Il 25 aprile scorso, Reporters sans frontières (Rsf) ha pubblicato la sua classifica mondiale della libertà di stampa per il 2018. Un documento che testimonia, si legge nell’analisi, “l’accrescimento dell’odio verso i giornalisti. L’ostilità nei confronti dei media, incoraggiata dai politici e dalla volontà dei regimi autoritari di esportare la loro visione del giornalismo, minaccia le democrazie”.
Norvegia e Corea del Nord mantengono la prima e l’ultima posizione in classifica. L’Italia sale di sei punti rispetto all’anno precedente e si piazza al 46esimo posto, dietro agli Stati Uniti di Trump che perdono due posizioni.
Scrive ancora Rsf: “In alcuni paesi, il confine tra brutalità verbale e violenza fisica è sempre più sottile”.
Nelle Filippine (133esimo posto, -6 posizioni), il presidente Rodrigo Duterte, facile a insulti e minacce, ha avvisato i media: “Solo perché sei un giornalista, non significa che tu sia esente dall’essere assassinato”.
Nel ultimo bilancio di Rsf si contavano 326 giornalisti in carcere, 54 in ostaggio da qualche parte del mondo, 2 scomparsi e 65 morti ammazzati. Di questi ultimi, 39 sono stati presi intenzionalmente di mira perché le loro indagini disturbavano interessi di lobbies economiche o di gruppi politici o portavano alla luce affari e connivenze con le mafie (leggi qui – Rsf).
Se nel 2017 la Siria rimane, come negli ultimi sei anni, il Paese più mortale al mondo con 12 giornalisti uccisi, uno dei posti dove scrivere sembra sempre più difficile è il Messico. Qui ogni 26,7 ore viene aggredito un giornalista.
Le prime cifre del 2018 parlano di 23 giornalisti uccisi e 176 imprigionati.
Tra i giornalisti uccisi di recente ricordiamo Daphne Caruana Galizia, saltata in aria il 16 ottobre 2017 con la sua auto a Malta, Ján Kuciak, assassinato il 22 febbraio assieme alla fidanzata Martina Kušnírová nella sua abitazione di Veľká Mača in Slovacchia (qui un nostro articolo sull’inchiesta) e i 9 giornalisti morti nel duplice attentato di Kabul. (leggi anche: “Afghanistan, quando è svanita la speranza”: diario da Kabul del corrispondente Afp morto in un attentato).
Leggi anche: Slovacchia: dov’è finito il giornalista Miroslav Pejko, sparito prima che uccidessero Jan Kuciak?
Reporters sans frontières (Rsf) – Italia
L’Italia migliora ma è ancora 46esima per libertà di stampa, un progresso di 6 punti.

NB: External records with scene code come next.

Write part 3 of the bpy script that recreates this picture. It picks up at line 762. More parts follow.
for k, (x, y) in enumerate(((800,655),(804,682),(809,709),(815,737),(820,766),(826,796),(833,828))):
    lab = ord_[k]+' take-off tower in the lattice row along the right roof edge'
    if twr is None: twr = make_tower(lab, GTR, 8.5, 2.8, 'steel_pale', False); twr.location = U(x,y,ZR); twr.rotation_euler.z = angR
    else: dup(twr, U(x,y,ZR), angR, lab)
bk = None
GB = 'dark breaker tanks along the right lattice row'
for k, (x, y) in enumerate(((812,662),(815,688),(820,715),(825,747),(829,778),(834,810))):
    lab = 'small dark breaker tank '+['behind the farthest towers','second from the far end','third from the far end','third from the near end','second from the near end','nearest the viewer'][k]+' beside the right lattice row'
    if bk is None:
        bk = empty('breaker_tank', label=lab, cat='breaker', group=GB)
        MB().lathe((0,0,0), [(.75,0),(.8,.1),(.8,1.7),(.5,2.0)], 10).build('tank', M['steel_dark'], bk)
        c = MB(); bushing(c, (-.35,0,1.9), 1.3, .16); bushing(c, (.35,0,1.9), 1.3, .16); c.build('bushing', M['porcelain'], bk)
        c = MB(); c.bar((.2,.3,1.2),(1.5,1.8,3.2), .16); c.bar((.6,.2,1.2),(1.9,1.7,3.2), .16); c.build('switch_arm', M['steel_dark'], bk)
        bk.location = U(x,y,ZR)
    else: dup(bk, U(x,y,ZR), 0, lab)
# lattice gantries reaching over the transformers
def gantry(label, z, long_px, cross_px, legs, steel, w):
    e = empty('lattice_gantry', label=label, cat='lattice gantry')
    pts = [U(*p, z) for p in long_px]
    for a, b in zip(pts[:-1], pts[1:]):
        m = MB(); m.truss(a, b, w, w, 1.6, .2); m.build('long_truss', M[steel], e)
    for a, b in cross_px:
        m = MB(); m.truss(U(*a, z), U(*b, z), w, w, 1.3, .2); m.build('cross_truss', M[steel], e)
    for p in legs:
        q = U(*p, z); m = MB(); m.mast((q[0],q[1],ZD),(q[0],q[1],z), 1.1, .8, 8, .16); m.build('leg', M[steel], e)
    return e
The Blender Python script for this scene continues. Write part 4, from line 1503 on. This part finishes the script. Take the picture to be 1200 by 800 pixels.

“Una decina di giornalisti italiani sono ancora sotto una protezione permanente e rafforzata della polizia dopo le minacce di morte proferite, in particolare, dalla mafia, da gruppi anarchici o fondamentalisti”: è quanto si legge nell’ultimo rapporto 2018.
“Il livello delle violenze perpetrate contro i reporter – prosegue nel rapporto l’Ong – è molto inquietante e non cessa di aumentare, in particolare, in Calabria, Sicilia e Campania. Numerosi giornalisti, soprattutto nella capitale e nel sud del Paese si dicono continuamente sotto pressione di gruppi mafiosi che non esitano a penetrare nei loro appartamenti per rubare computer e documenti di lavoro confidenziali quando non vengono attaccati fisicamente”.
“Dimostrando coraggio e resilienza, questi giornalisti,continuano, nonostante tutto a pubblicare le loro inchieste”,conclude Rsf.
Come è realizzato il report
Rsf distribuisce un questionario tradotto in 20 lingue ai suoi partner in tutto il mondo: associazioni, gruppi e giornalisti che rispondono a 87 domande divise in sette argomenti: pluralismo, indipendenza dei media, contesto e autocensura, legislatura, trasparenza, infrastrutture e abusi. Così si ottiene un primo punteggio, a cui se ne aggiunge un secondo che tiene conto del numero di giornalisti uccisi, arrestati, minacciati e licenziati.
La mappa viene colorata sui punteggi ricevuti: da 0 a 15 punti “buono” (giallo chiaro), da 15,01 a 25 “abbastanza buono” (giallo), da 25,01 a 35 punti “problematico” (arancione), da 35,01 a 55 punti “grave” (rosso), da 55,01 a 100 punti “molto grave” (nero). L’Italia, insieme a Polonia, Ucraina, Ungheria e gran parte del Sudamerica sta proprio nella zona arancione.